[Extracted data entries]
——
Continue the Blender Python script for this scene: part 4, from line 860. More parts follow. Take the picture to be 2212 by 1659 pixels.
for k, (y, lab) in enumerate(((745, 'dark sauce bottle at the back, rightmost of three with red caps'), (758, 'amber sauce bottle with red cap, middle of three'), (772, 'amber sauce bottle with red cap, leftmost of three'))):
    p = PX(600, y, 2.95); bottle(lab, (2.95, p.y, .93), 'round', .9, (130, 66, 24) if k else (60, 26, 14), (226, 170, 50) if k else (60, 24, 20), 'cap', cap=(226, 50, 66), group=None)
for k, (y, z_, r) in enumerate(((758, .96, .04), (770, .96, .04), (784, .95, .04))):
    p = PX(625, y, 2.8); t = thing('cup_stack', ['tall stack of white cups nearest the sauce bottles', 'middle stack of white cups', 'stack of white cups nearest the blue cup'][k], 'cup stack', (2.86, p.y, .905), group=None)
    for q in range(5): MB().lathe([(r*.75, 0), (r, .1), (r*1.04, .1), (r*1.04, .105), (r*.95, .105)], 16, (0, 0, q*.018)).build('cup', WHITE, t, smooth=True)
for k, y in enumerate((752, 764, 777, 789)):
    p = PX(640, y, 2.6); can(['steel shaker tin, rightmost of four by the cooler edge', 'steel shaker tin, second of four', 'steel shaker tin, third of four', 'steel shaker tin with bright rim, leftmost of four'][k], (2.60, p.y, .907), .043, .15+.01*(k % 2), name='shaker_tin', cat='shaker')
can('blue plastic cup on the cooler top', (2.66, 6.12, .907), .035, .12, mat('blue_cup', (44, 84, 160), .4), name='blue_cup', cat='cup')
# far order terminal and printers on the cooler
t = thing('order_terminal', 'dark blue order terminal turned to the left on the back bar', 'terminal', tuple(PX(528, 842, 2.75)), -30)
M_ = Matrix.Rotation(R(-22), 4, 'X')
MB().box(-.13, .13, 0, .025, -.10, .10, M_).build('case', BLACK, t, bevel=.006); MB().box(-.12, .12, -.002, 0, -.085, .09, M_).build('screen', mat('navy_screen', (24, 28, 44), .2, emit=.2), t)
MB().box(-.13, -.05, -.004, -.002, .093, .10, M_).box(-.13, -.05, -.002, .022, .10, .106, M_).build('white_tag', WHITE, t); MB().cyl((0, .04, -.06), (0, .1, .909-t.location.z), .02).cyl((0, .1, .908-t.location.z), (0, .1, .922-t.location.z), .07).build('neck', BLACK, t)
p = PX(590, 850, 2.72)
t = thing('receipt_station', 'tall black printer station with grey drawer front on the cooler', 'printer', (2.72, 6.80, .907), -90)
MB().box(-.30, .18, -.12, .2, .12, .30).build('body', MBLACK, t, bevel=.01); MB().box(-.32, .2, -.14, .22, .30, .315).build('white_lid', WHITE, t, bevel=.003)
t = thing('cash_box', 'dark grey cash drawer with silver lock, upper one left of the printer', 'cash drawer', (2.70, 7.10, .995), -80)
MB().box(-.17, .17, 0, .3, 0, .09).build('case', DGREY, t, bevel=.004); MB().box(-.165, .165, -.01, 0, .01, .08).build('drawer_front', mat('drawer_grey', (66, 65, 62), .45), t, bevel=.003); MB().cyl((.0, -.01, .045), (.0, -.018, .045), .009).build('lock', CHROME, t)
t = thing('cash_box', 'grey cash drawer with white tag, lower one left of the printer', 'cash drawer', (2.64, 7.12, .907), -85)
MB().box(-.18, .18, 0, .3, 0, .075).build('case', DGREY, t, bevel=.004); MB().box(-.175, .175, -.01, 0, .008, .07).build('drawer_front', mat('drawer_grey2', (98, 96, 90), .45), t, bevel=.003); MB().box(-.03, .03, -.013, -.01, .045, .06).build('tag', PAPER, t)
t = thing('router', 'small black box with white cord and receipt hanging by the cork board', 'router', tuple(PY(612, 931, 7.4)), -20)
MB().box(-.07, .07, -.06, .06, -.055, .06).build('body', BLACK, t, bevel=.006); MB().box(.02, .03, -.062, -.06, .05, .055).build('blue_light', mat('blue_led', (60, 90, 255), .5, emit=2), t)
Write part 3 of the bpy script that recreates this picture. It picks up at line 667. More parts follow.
——
• **Exercise**
Provide all the records again, word for word.

• **Full answer**
Continue the Blender Python script for this scene: part 4, from line 860. More parts follow. Take the picture to be 2212 by 1659 pixels.
for k, (y, lab) in enumerate(((745, 'dark sauce bottle at the back, rightmost of three with red caps'), (758, 'amber sauce bottle with red cap, middle of three'), (772, 'amber sauce bottle with red cap, leftmost of three'))):
    p = PX(600, y, 2.95); bottle(lab, (2.95, p.y, .93), 'round', .9, (130, 66, 24) if k else (60, 26, 14), (226, 170, 50) if k else (60, 24, 20), 'cap', cap=(226, 50, 66), group=None)
for k, (y, z_, r) in enumerate(((758, .96, .04), (770, .96, .04), (784, .95, .04))):
    p = PX(625, y, 2.8); t = thing('cup_stack', ['tall stack of white cups nearest the sauce bottles', 'middle stack of white cups', 'stack of white cups nearest the blue cup'][k], 'cup stack', (2.86, p.y, .905), group=None)
    for q in range(5): MB().lathe([(r*.75, 0), (r, .1), (r*1.04, .1), (r*1.04, .105), (r*.95, .105)], 16, (0, 0, q*.018)).build('cup', WHITE, t, smooth=True)
for k, y in enumerate((752, 764, 777, 789)):
    p = PX(640, y, 2.6); can(['steel shaker tin, rightmost of four by the cooler edge', 'steel shaker tin, second of four', 'steel shaker tin, third of four', 'steel shaker tin with bright rim, leftmost of four'][k], (2.60, p.y, .907), .043, .15+.01*(k % 2), name='shaker_tin', cat='shaker')
can('blue plastic cup on the cooler top', (2.66, 6.12, .907), .035, .12, mat('blue_cup', (44, 84, 160), .4), name='blue_cup', cat='cup')
# far order terminal and printers on the cooler
t = thing('order_terminal', 'dark blue order terminal turned to the left on the back bar', 'terminal', tuple(PX(528, 842, 2.75)), -30)
M_ = Matrix.Rotation(R(-22), 4, 'X')
MB().box(-.13, .13, 0, .025, -.10, .10, M_).build('case', BLACK, t, bevel=.006); MB().box(-.12, .12, -.002, 0, -.085, .09, M_).build('screen', mat('navy_screen', (24, 28, 44), .2, emit=.2), t)
MB().box(-.13, -.05, -.004, -.002, .093, .10, M_).box(-.13, -.05, -.002, .022, .10, .106, M_).build('white_tag', WHITE, t); MB().cyl((0, .04, -.06), (0, .1, .909-t.location.z), .02).cyl((0, .1, .908-t.location.z), (0, .1, .922-t.location.z), .07).build('neck', BLACK, t)
p = PX(590, 850, 2.72)
t = thing('receipt_station', 'tall black printer station with grey drawer front on the cooler', 'printer', (2.72, 6.80, .907), -90)
MB().box(-.30, .18, -.12, .2, .12, .30).build('body', MBLACK, t, bevel=.01); MB().box(-.32, .2, -.14, .22, .30, .315).build('white_lid', WHITE, t, bevel=.003)
t = thing('cash_box', 'dark grey cash drawer with silver lock, upper one left of the printer', 'cash drawer', (2.70, 7.10, .995), -80)
MB().box(-.17, .17, 0, .3, 0, .09).build('case', DGREY, t, bevel=.004); MB().box(-.165, .165, -.01, 0, .01, .08).build('drawer_front', mat('drawer_grey', (66, 65, 62), .45), t, bevel=.003); MB().cyl((.0, -.01, .045), (.0, -.018, .045), .009).build('lock', CHROME, t)
t = thing('cash_box', 'grey cash drawer with white tag, lower one left of the printer', 'cash drawer', (2.64, 7.12, .907), -85)
MB().box(-.18, .18, 0, .3, 0, .075).build('case', DGREY, t, bevel=.004); MB().box(-.175, .175, -.01, 0, .008, .07).build('drawer_front', mat('drawer_grey2', (98, 96, 90), .45), t, bevel=.003); MB().box(-.03, .03, -.013, -.01, .045, .06).build('tag', PAPER, t)
t = thing('router', 'small black box with white cord and receipt hanging by the cork board', 'router', tuple(PY(612, 931, 7.4)), -20)
MB().box(-.07, .07, -.06, .06, -.055, .06).build('body', BLACK, t, bevel=.006); MB().box(.02, .03, -.062, -.06, .05, .055).build('blue_light', mat('blue_led', (60, 90, 255), .5, emit=2), t)
Write part 3 of the bpy script that recreates this picture. It picks up at line 667. More parts follow.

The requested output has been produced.